Institute of Human Sciences in Vienna, University of Warsaw, and Kultura Liberalna are pleased to invite you to the XXVIIth Tischner Debate: Does capitalism need liberalism?
The year 2017 marks a decade since the outburst of the world-scale financial crisis which has resulted in the longest period of economic stagnation after 1945. In addition to economic troubles, Europe had to cope with other pressing challenges, such as mass migrations, rapid technological and ecological transformation, violent conflicts at the European borders, and a rising popularity of social movements which reject the whole political-economical system.
All of this means, that we live in a time of extraordinary political instability. What will be the consequences of these processes for Poland, Europe, and the Western world? Are we heading towards ever more authoritarian regimes or is it still possible to sustain the liberal order of human and citizen rights under the new conditions? Does the current political-economical system have a sufficient capacity to reform itself and achieve a new democratic legitimacy? Does capitalism need liberalism? These will be the points of debate between our eminent guests.
The entry is free.
Date: December 14th, 2017
Time: 18.00-20.00
Place: University of Warsaw, Old Library, Main Auditorium
Panelists:
Agata Bielik-Robson is a Professor of Jewish Studies at the University of Nottingham and at the Institute of Philosophy and Sociology at the Polish Academy of Science in Warsaw. She has published articles in Polish, English and German on philosophical aspects of psychoanalysis, romantic subjectivity, and the philosophy of religion, especially Judaism and its crossings with modern philosophical thought. Her publications include, among others, Na pustyni. Kryptoteologie późnej nowoczesności (In the Wilderness. Cryptotheologies of Late Modernity, 2008), Romantyzm. Niedokończony projekt (Romanticism. An Unfinished Project, 2008), The Saving Lie: Harold Bloom and Deconstruction (2011), Erros. Mesjański witalizm i filozofia (Erros. Messianic Vitalism and Philosophy, 2012).

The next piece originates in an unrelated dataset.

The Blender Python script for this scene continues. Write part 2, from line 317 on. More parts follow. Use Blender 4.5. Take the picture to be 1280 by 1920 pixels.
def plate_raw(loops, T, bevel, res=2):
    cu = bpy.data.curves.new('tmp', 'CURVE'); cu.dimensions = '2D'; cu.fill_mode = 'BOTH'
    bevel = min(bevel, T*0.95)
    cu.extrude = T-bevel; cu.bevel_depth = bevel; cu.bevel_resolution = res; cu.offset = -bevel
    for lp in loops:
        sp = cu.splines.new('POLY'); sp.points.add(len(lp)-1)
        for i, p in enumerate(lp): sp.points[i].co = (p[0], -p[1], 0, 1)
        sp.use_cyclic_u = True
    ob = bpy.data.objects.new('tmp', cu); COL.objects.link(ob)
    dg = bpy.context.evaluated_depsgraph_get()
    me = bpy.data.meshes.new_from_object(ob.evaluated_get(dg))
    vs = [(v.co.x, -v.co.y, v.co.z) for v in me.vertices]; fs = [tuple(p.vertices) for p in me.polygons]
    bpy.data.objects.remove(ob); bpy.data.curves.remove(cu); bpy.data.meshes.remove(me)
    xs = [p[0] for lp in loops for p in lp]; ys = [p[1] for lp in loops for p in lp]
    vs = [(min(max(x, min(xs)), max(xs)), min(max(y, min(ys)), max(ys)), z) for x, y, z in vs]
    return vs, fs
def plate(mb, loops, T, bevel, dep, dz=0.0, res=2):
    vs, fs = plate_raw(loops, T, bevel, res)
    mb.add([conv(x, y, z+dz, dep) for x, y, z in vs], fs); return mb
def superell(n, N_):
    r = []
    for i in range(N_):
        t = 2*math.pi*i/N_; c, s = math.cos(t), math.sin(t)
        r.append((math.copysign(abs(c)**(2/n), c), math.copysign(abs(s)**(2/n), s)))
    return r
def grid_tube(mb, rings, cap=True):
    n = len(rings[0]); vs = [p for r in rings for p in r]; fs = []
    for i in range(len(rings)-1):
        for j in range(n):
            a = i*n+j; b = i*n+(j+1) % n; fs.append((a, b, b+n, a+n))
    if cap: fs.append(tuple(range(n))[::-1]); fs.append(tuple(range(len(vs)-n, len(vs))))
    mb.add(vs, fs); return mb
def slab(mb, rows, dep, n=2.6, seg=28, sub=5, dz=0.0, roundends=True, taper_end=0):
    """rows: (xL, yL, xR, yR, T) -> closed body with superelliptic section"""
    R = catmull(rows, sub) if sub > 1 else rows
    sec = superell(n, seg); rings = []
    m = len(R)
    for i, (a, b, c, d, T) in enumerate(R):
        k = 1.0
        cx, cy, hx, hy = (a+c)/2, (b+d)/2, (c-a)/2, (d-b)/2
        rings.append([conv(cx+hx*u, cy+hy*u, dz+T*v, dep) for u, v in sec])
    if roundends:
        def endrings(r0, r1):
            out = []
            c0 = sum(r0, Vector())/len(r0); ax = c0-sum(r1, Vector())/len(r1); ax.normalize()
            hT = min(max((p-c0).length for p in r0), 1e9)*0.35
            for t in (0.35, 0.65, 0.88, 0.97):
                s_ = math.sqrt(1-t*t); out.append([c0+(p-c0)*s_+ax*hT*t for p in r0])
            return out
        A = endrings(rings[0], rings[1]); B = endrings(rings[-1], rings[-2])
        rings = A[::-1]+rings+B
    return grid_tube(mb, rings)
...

Włodzimierz Cimoszewicz is a politician, the Prime Minister of Poland from 1996 to 1997, the Foreign Minister of Poland in the governments of Leszek Miller (2001–2004) and Marek Belka (2004–2005), the speaker of the Sejm from January to October 2005. He was a Sejm deputy from 1989 to 2005 and senator from 2007 to 2015.
David Ost is the Joseph DiGangi Professor of Political Science at Hobart and William Smith Colleges, and frequent visiting professor in eastern Europe. He has written widely on eastern European politics and society, with a focus on political economy, democratization, capitalism, and labor. Author of several books on communist and postcommunist society, including The Defeat of Solidarity: Anger and Politics in Postcommunist Society, which received the Ed Hewett award for Best Book in Political Economy, and which, after being published in Polish translation in 2007, has played a significant role in Polish political debates.
Jan Zielonka is a Professor of European Politics at the University of Oxford and a Ralf Dahrendorf Fellow at St Antony’s College. His previous appointments included posts at the University of Warsaw, Leiden and the European University in Florence. Zielonka teaches European Politics and Society and directs a large international project funded by the European Research Council on the Media and Democracy in Central and Eastern Europe. He has produced seventeen books, including five single author monographs, and more than a hundred articles and chapters. His work has been published in English, Polish, Russian, Chinese, Slovak, German, Italian, Spanish and French. His main areas of expertise are in Comparative Politics, International Relations and Political Theory.
Hosts:
Marcin Król is a professor of intellectual history, a philosopher, and a writer. He is the Chair of the Department of the History of Ideas and Cultural Anthropology at the Institute of Applied Social Sciences of the University of Warsaw. A professor of humanities since 1999, he was the creator and long-time editor-in-chief of Res Publica and Res Publica Nowa magazines. He is an author of many books, articles, translations and essays. Among others, he has recently published “Europa w obliczu końca” (The End of Europe, 2012), „Klęska rozumu” (The Failure of Reason, 2013), “Pora na demokrację” (Time for Democracy, 2015), “Lepiej już było” (Better Times Are Gone, 2016), “Jaka demokracja?” (What Democracy?, 2017).
Ivan Vejvoda is IWM Permanent Fellow, previously Senior Vice President for Programs at the German Marshall Fund (GMF) of the United States. From 2003 until 2010, he served as Executive Director of GMF’s Balkan Trust for Democracy. He held various academic posts in the United States and the U.K., including at Smith College in Massachusetts and Macalester College in Minnesota, and the University of Sussex in England. Vejvoda was a key figure in the democratic opposition movement in Yugoslavia during the 1990s, and has published widely on the subjects of democratic transition, totalitarianism, and post-war reconstruction in the Balkans.